How does President Obama please his corporate backers while simultaneously lighting a populist fire? By advocating "a new economic patriotism," where empty protectionist rhetoric is paired with meaty corporate-welfare policies.
"It's time for a new economic patriotism," Obama says in his latest campaign ad. This is his play for Ohio, where both campaigns believe the swing blue-collar vote craves protectionism. While much of Obama's "patriotism" is fluff for the masses, his policies do pack some real economic nationalism in them -- the red meat he gives to corporate America.
Let's start with the fluff. "I want to stop giving tax breaks to companies that ship jobs and factories overseas," Obama regularly says from the stump. He hit on that item in his "economic patriotism" ad. Sounds fine, but what is he actually talking about?

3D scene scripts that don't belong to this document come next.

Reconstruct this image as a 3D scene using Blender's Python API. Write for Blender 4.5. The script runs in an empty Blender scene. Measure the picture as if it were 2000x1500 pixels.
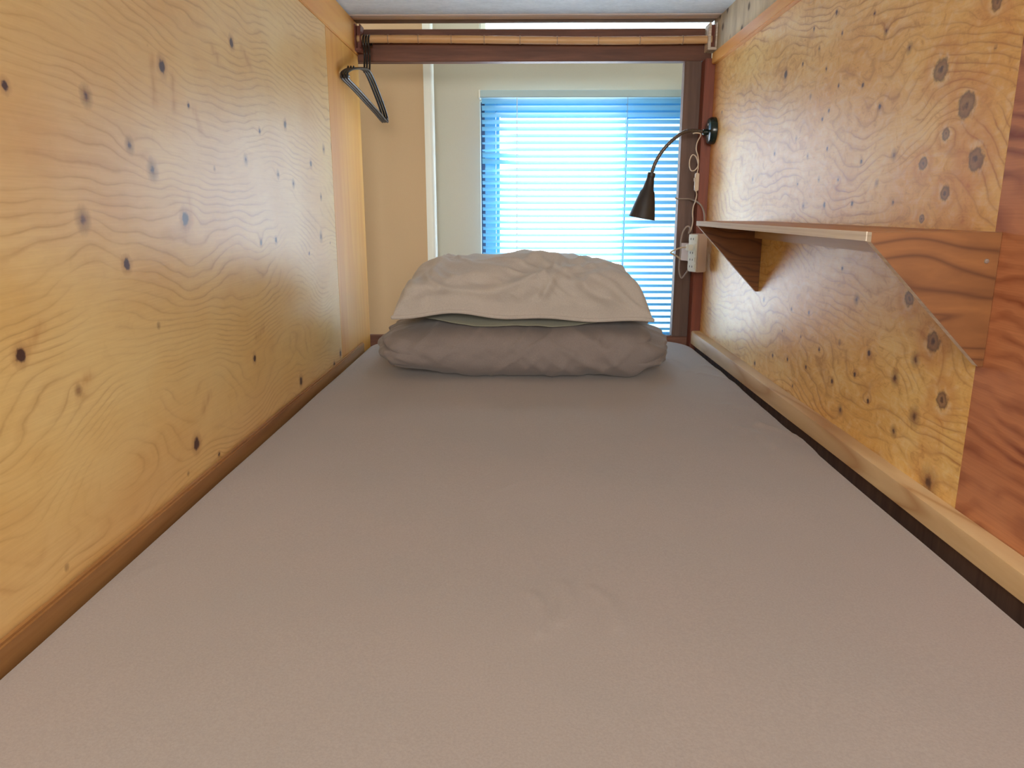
import bpy, bmesh, math
import numpy as np
from mathutils import Vector, Matrix

# ------------------------------------------------------------------ camera, sky, fill lights, exposure
C = bpy.context.scene.collection
SC = bpy.context.scene
EYE = 0.415
cam = bpy.data.cameras.new('camera')
cam.sensor_width = 36.0
cam.lens = 1450.0 / 2000.0 * 36.0
cam.clip_start = 0.01
camo = bpy.data.objects.new('camera', cam)
C.objects.link(camo)
camo.location = (0, 0, EYE)
camo.rotation_euler = (math.radians(90 - 13.196), 0, math.radians(0.808))
SC.camera = camo
SC.view_settings.view_transform = 'Standard'
SC.view_settings.look = 'None'
SC.view_settings.gamma = 1.0
SC.view_settings.use_curve_mapping = False
SC.view_settings.exposure = 0.68

world = bpy.data.worlds.new('World')
SC.world = world
world.use_nodes = True
wn = world.node_tree
wn.nodes.clear()
wo = wn.nodes.new('ShaderNodeOutputWorld')
wb = wn.nodes.new('ShaderNodeBackground')
wtc = wn.nodes.new('ShaderNodeTexCoord')
wsep = wn.nodes.new('ShaderNodeSeparateXYZ')
wr = wn.nodes.new('ShaderNodeValToRGB')
wn.links.new(wtc.outputs['Generated'], wsep.inputs[0])
wn.links.new(wsep.outputs['Z'], wr.inputs[0])
wr.color_ramp.elements[0].position = 0.0
wr.color_ramp.elements[0].color = (0.96, 0.98, 1.0, 1)
wr.color_ramp.elements[1].position = 0.6
wr.color_ramp.elements[1].color = (0.80, 0.90, 1.0, 1)
wn.links.new(wr.outputs[0], wb.inputs[0])
wb.inputs[1].default_value = 6.6
wn.links.new(wb.outputs[0], wo.inputs[0])


def area(name, loc, rot, sx, sy, power, col):
    l = bpy.data.lights.new(name, 'AREA')
    l.shape = 'RECTANGLE'
    l.size = sx
    l.size_y = sy
    l.energy = power
    l.color = col
    o = bpy.data.objects.new(name, l)
    o.location = loc
    o.rotation_euler = rot
    C.objects.link(o)
    return o


# added unseen area fills: overhead, behind the camera, beside the window
area('overhead_fill', (0.0, -1.1, 2.2), (0, 0, 0), 1.4, 0.9, 14, (1.0, 0.92, 0.84))
area('rear_fill', (0.05, -1.9, 0.95), (math.radians(90), 0, 0), 1.5, 0.9, 48, (1.0, 0.95, 0.89))
area('window_side_fill', (-0.2, 2.60, 2.2), (0, 0, 0), 1.6, 0.22, 6.5, (0.97, 0.96, 0.86))

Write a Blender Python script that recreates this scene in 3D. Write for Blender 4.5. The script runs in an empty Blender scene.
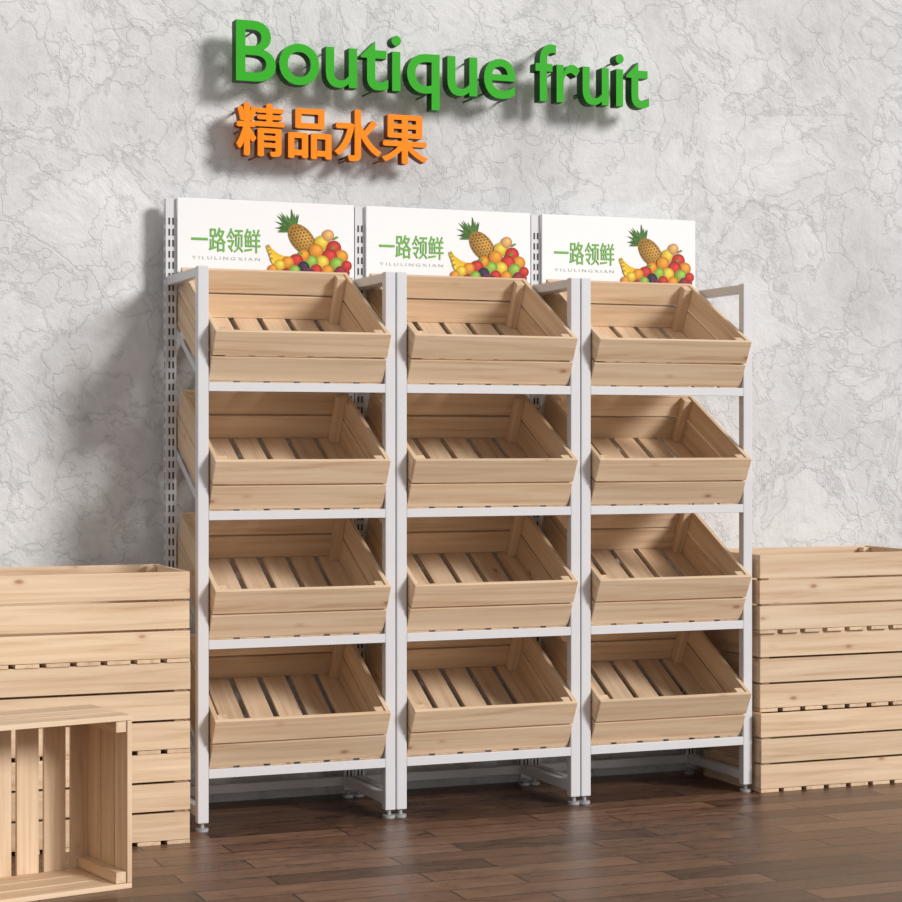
import bpy, math, random
from mathutils import Vector, Matrix
random.seed(7)
S=bpy.context.scene
try:
    S.view_settings.view_transform='Standard'
    S.view_settings.look='None'
except Exception as e: print(e)

# ------------------------------------------------------------ materials
def new_mat(name):
    m=bpy.data.materials.new(name); m.use_nodes=True
    nt=m.node_tree; b=nt.nodes['Principled BSDF']
    return m,nt,b
def N(nt,t,**k):
    n=nt.nodes.new(t)
    for a,v in k.items(): setattr(n,a,v)
    return n
def simple(name,col,rough=.5,metal=0.,noise=.0,spec=.5):
    m,nt,b=new_mat(name)
    b.inputs['Roughness'].default_value=rough; b.inputs['Metallic'].default_value=metal
    b.inputs['Specular IOR Level'].default_value=spec
    tc=N(nt,'ShaderNodeTexCoord'); no=N(nt,'ShaderNodeTexNoise'); no.inputs['Scale'].default_value=30
    nt.links.new(tc.outputs['Object'],no.inputs['Vector'])
    mx=N(nt,'ShaderNodeMix',data_type='RGBA')
    mx.inputs[6].default_value=(*[c*(1-noise) for c in col],1); mx.inputs[7].default_value=(*[min(1,c*(1+noise)) for c in col],1)
    nt.links.new(no.outputs['Fac'],mx.inputs[0]); nt.links.new(mx.outputs[2],b.inputs['Base Color'])
    return m
def ramp(nt,stops):
    r=N(nt,'ShaderNodeValToRGB'); e=r.color_ramp.elements
    while len(e)<len(stops): e.new(.5)
    for i,(p,c) in enumerate(stops):
        e[i].position=p; e[i].color=(*c,1) if len(c)==3 else c
    return r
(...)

Not much, it turns out. Corporations pay income taxes on their profits. Profits, roughly, are revenues minus expenses. One expense businesses incur is moving labor or equipment to new locations. Obama is proposing that the cost of moving facilities out of the United States shouldn't be deductible. Those costs should count as part of the company's profits.
This targeted tax penalty would raise $14 million per year, or 0.0005 percent of the federal budget, according to the Joint Committee on Taxation.
Corporate income tax payments were about $237 billion last year. So the $14 million in disallowed deductions adds up to less than one penny out of every $100 of income tax U.S. corporations pay.
Harping on how Romney wants to keep "tax breaks for companies that export jobs" is typical Obama spin. First, Obama makes it sound like Romney is proposing some sort of special tax break for outsourcers. He's not -- Romney is merely not supporting Obama's special tax hike. Second, Obama implies that his tax proposal meaningfully affects federal revenue or corporate behavior.
It's easy populism: You rile up the base by talking tough to corporations, but you don't upset your big-business donors, because they know your policy wouldn't make a bit of difference.